**What is being asked:**
Comb through the entries for "from" and pull out each line that holds it.

**Records provided:**
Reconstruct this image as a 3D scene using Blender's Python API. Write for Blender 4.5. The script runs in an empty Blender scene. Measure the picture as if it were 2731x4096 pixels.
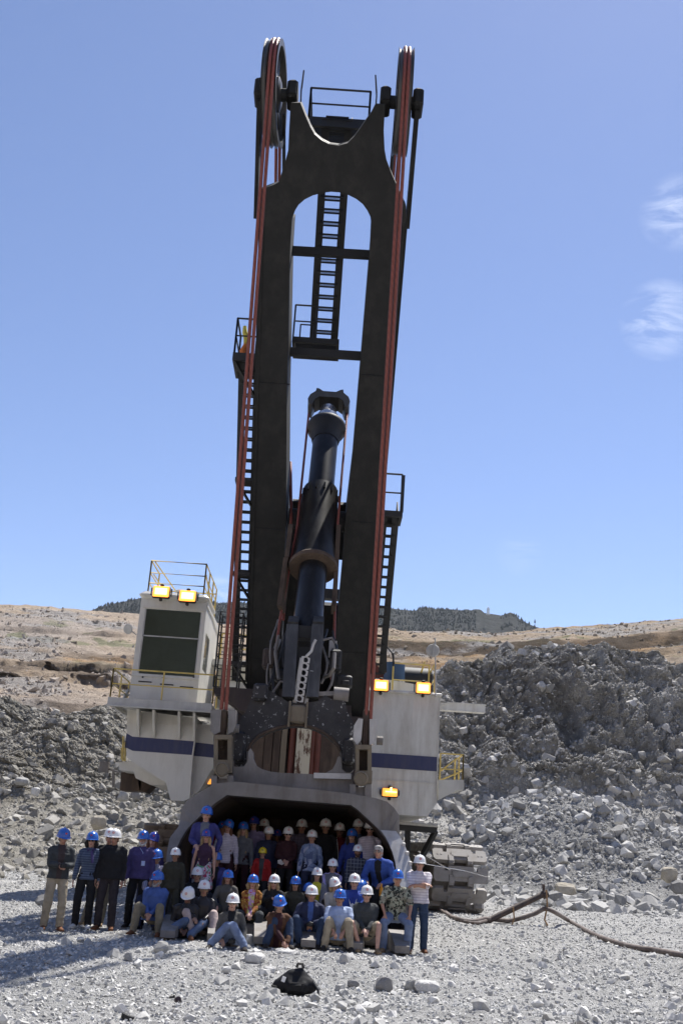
import bpy, bmesh, math, random
import numpy as np
from mathutils import Vector, Matrix
rnd = random.Random(7)
RNG = np.random.default_rng(7)
SC = bpy.context.scene
COL = SC.collection
# ------------------------------------------------------------------ camera
PITCH = math.radians(17.9); ROLL = math.radians(3.8); FPX = 4180.0; CAMZ = 1.7
cam_d = bpy.data.cameras.new('camera'); cam = bpy.data.objects.new('camera', cam_d); COL.objects.link(cam)
cam_d.sensor_fit = 'VERTICAL'; cam_d.sensor_height = 36; cam_d.lens = 36*FPX/4096
cam_d.clip_end = 20000; cam_d.clip_start = .1
cam.matrix_world = Matrix.Translation((0,0,CAMZ)) @ Matrix.Rotation(math.pi/2+PITCH, 4, 'X') @ Matrix.Rotation(ROLL, 4, 'Z')
SC.camera = cam
# ------------------------------------------------------------------ sky, sun, exposure
SUN_AZ = math.radians(28); SUN_EL = math.radians(61)
w = bpy.data.worlds.new('World'); SC.world = w; w.use_nodes = True
N = w.node_tree.nodes; L = w.node_tree.links; N.clear()
out = N.new('ShaderNodeOutputWorld'); bg = N.new('ShaderNodeBackground'); sky = N.new('ShaderNodeTexSky')
sky.sky_type = 'NISHITA'; sky.sun_disc = False; sky.sun_elevation = SUN_EL; sky.sun_rotation = SUN_AZ
sky.altitude = 1800; sky.air_density = 1.0; sky.dust_density = .6; sky.ozone_density = 2.5
bg.inputs['Strength'].default_value = .115
tc = N.new('ShaderNodeTexCoord')
# thin clouds: noise stretched along the sky, kept to a few patches by direction
def wmath(op, a, b=None, clamp=False):
    n = N.new('ShaderNodeMath'); n.operation = op; n.use_clamp = clamp
    for i, v in enumerate((a, b)):
        if v is None: continue
        if hasattr(v, 'node'): L.new(v, n.inputs[i])
        else: n.inputs[i].default_value = v
    return n.outputs[0]
def patch(d, r, soft):
    v = N.new('ShaderNodeVectorMath'); v.operation = 'DISTANCE'
    L.new(tc.outputs['Generated'], v.inputs[0]); v.inputs[1].default_value = d
    return wmath('MULTIPLY', wmath('SUBTRACT', r, v.outputs['Value']), 1/soft, True)
def sray(px, py):
    dx, dy = px-1365.5, 2048-py
    c, s = math.cos(ROLL), math.sin(ROLL)
    x = dx*c-dy*s; y = dx*s+dy*c
    return Vector((x, FPX*math.cos(PITCH)-y*math.sin(PITCH), FPX*math.sin(PITCH)+y*math.cos(PITCH))).normalized()
mp = N.new('ShaderNodeMapping'); L.new(tc.outputs['Generated'], mp.inputs['Vector'])
mp.inputs['Rotation'].default_value = (0, math.radians(-25), 0); mp.inputs['Scale'].default_value = (9, 9, 34)
nz = N.new('ShaderNodeTexNoise'); nz.inputs['Scale'].default_value = 1.6; nz.inputs['Detail'].default_value = 9
nz.inputs['Roughness'].default_value = .62; nz.inputs['Distortion'].default_value = .6
L.new(mp.outputs[0], nz.inputs['Vector'])
m = None
for (px, py, r, soft, g) in [(2710,850,.035,.03,.75),(2640,1280,.038,.03,.85),(870,2390,.022,.02,.9),(2080,2210,.025,.025,.2)]:
    q = wmath('MULTIPLY', patch(sray(px,py), r, soft), g)
    m = q if m is None else wmath('ADD', m, q)
cl = wmath('MULTIPLY', wmath('MULTIPLY', wmath('SUBTRACT', nz.outputs['Fac'], .43), 3.2, True), m, True)
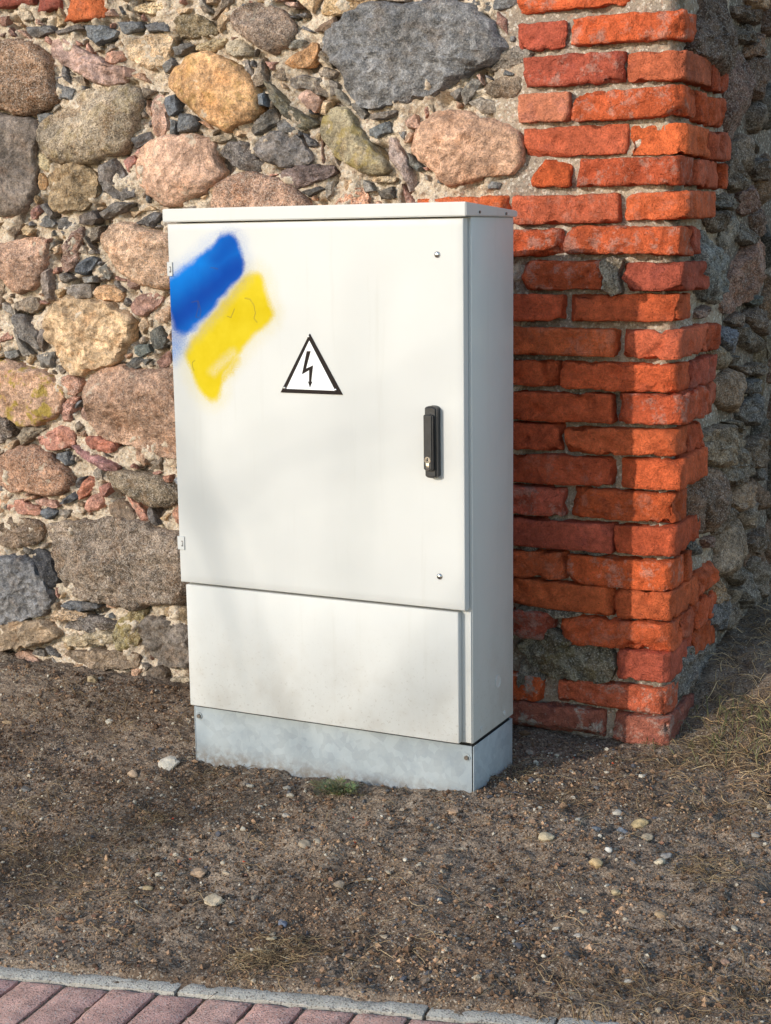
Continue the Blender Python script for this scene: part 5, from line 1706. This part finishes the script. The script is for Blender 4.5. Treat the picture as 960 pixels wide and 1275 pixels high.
# warning sign
tri = [unproj(x, y, 1, -0.002)[[0, 2]] for x, y in ((385.5, 415.5), (349.5, 488.5), (426.5, 491.5))]
tri = np.array(tri); tc = tri.mean(0)
bm = bmesh.new(); prism_bm(bm, tri, -0.0028, -0.0003)
sign = bm_obj('warning_sign', bm, M_SIGNB, cab)
it_ = np.array([unproj(330 + x / 8, 400 + y / 8, 1, -0.002)[[0, 2]] for x, y in ((443, 192), (215, 672), (702, 692))])
bm = bmesh.new(); prism_bm(bm, it_, -0.0032, -0.0025)
bm_obj('sign_face', bm, M_SIGNW, sign)
bolt = np.array([unproj(330 + x / 8, 400 + y / 8, 1, -0.002)[[0, 2]] for x, y in ((418,297),(458,297),(412,470),(482,438),(464,600),(474,603),(450,662),(431,600),(441,600),(442,487),(370,530))])
bm = bmesh.new(); prism_bm(bm, bolt, -0.0036, -0.0030)
bm_obj('lightning_bolt', bm, M_SIGNB, sign)
for x, y in ((434, 152), (198, 663), (707, 682)):
    p_ = unproj(330 + x / 8, 400 + y / 8, 1, -0.002)
    dome_obj('rivet', (p_[0], -0.0030, p_[2]), 0.0032, 0.0026, M_CHROME, sign)

# swing handle
hx0, hx1, hz0, hz1 = -0.0890, -0.0585, 0.7175, 0.8820
def round_plate(x0, x1, z0, z1, r, y0, y1, n=8):
    pts = []
    for (cx, cz, a0) in ((x1 - r, z1 - r * 0.45, 0), (x0 + r, z1 - r * 0.45, 90), (x0 + r, z0 + r * 0.45, 180), (x1 - r, z0 + r * 0.45, 270)):
        for k in range(n + 1):
            a = math.radians(a0 + 90 * k / n)
            pts.append((cx + r * math.cos(a), cz + r * 0.45 * math.sin(a)))
    return pts
bm = bmesh.new()
prism_bm(bm, round_plate(hx0, hx1, hz0, hz1, 0.0145, 0, 0), -0.022, -0.0005)
bmesh.ops.bevel(bm, geom=[e for e in bm.edges if abs(e.verts[0].co.y + 0.022) < 1e-5 and abs(e.verts[1].co.y + 0.022) < 1e-5], offset=0.004, segments=3, affect='EDGES')
handle = bm_obj('handle', bm, M_BLACK, cab, True, 40)
bm = bmesh.new()
gx0, gx1 = hx0 + 0.0012, hx1 - 0.006
prism_bm(bm, round_plate(gx0, gx1, hz0 + 0.018, hz1 - 0.017, 0.0112, 0, 0), -0.0315, -0.0215)
bmesh.ops.bevel(bm, geom=[e for e in bm.edges if abs(e.verts[0].co.y + 0.0315) < 1e-5 and abs(e.verts[1].co.y + 0.0315) < 1e-5], offset=0.003, segments=3, affect='EDGES')
bm_obj('lever', bm, M_BLACK, handle, True, 40)
kc = ((gx0 + gx1) / 2 - 0.001, 0.7600)
disc('lock_cylinder', (kc[0], -0.0318, kc[1]), 0.0078, 0.0016, 'y', M_CHROME, handle, 28)
box_obj('lock_tongue', kc[0] - 0.0040, kc[0] + 0.0040, -0.0324, -0.0312, kc[1] - 0.0225, kc[1] - 0.0065, M_CHROME, handle, 0.0004, 2)
box_obj('keyhole', kc[0] - 0.0012, kc[0] + 0.0012, -0.0330, -0.0325, kc[1] - 0.002, kc[1] + 0.0055, M_DARK, handle, 0.0, 1)

# ------------------------------------------------------------------ bare tree towards the sun: its twigs soften the light
tb = Vector((-0.3, 0.0, 0.0)) - LDIR * 17.0 + Vector((-0.7, 0.3, 0.0))
tree = empty('bare_tree', 'leafless tree standing out of frame behind the viewer towards the sun', 'tree', (tb.x, tb.y, -0.25))
tr = np.random.default_rng(21)
def tube(V, Q, a, b, ra, rb, n):
    d = b - a; d = d / np.linalg.norm(d)
    e = np.cross(d, [0.3, 0.9, 0.1]); e /= np.linalg.norm(e); g = np.cross(d, e)
    s0 = len(V)
    for p, r_ in ((a, ra), (b, rb)):
        for k in range(n):
            th = 2 * math.pi * k / n
            V.append(p + (e * math.cos(th) + g * math.sin(th)) * r_)
    for k in range(n):
        Q.append([s0 + k, s0 + (k + 1) % n, s0 + n + (k + 1) % n, s0 + n + k])
TV, TQ, CV, CQ = [], [], [], []
def grow(p, d, L, r_, lev):
    n_ = 4 if lev < 2 else 3
    for k in range(n_):
        d = d + tr.normal(0, 0.10 + 0.05 * lev, 3) + np.array([0, 0, 0.05])
        d = d / np.linalg.norm(d)
        q = p + d * L / n_
        r2 = r_ * (0.88 if lev < 4 else 0.7)
        tube(*((TV, TQ) if lev == 0 else (CV, CQ)), p, q, r_, r2, 8 if lev == 0 else 5)
        p, r_ = q, r2
        if lev < 5 and (lev > 0 or k >= 2):
            for m_ in range(2 if lev > 0 else 3):
                ax = tr.normal(size=3); ax -= d * (ax @ d); ax /= np.linalg.norm(ax)
                nd = d * 0.7 + ax * 0.75
                grow(p, nd / np.linalg.norm(nd), L * tr.uniform(0.50, 0.66), r_ * tr.uniform(0.36, 0.46), lev + 1 + (1 if tr.random() < 0.4 else 0))
grow(np.array([0, 0, 0.0]), np.array([0.03, 0.0, 1.0]), 5.2, 0.075, 0)
add('trunk', mesh_np('trunk', np.array(TV), np.array(TQ)), M_BARK, tree)
add('crown', mesh_np('crown', np.array(CV), np.array(CQ)), M_BARK, tree)
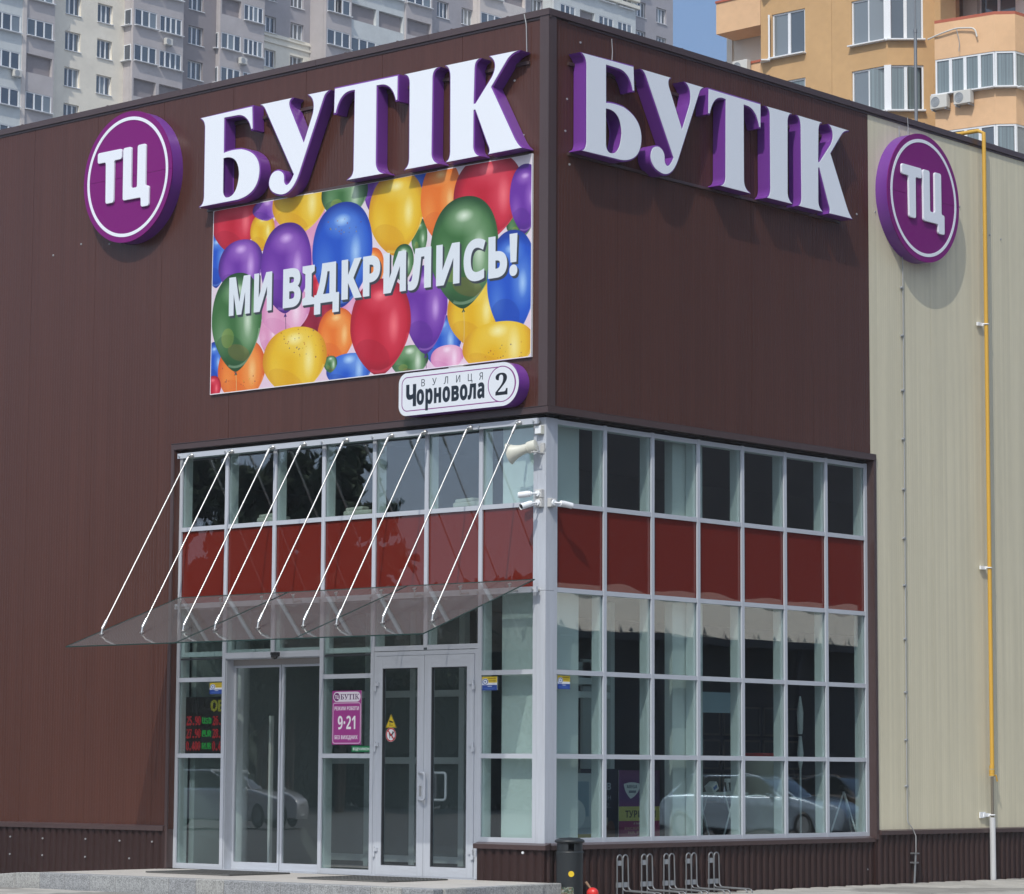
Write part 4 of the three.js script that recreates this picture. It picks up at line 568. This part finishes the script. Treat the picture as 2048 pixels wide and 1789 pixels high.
function addWindow(parent, s, y, w, h, n, z, open = false) {
  const g = windowGeo(w, h, n), win = mesh('window', g.frame, WIN.frame, parent); win.position.set(s, y, z);
  g.ps.forEach(([x, pw], i) => { const p = mesh('pane', g.pane, dressed ? (y < 31.9 && rnd() < 0.85 ? WIN.curtain : rnd() < 0.6 ? WIN.pale : WIN.mid) : open && i === n - 1 ? WIN.mid : rnd() < 0.16 ? WIN.pale : rnd() < 0.3 ? WIN.mid : WIN.pane, win); p.position.set(x, h / 2, 0.0); p.scale.set(pw, h - 2 * g.f + 0.02, 1); if (open && i === 1) { p.rotation.y = 0.5; } else p.rotation.set(rr(-0.01, 0.01), rr(-0.015, 0.015), 0); });
  mesh('sill', span(-w / 2 - 0.06, w / 2 + 0.06, -0.06, -0.005, -0.05, 0.36), WIN.frame, win);
  return win;
}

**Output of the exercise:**
from mathutils import Vector, Matrix
Continue the Blender Python script for this scene: part 5, from line 1706. This part finishes the script. The script is for Blender 4.5. Treat the picture as 960 pixels wide and 1275 pixels high.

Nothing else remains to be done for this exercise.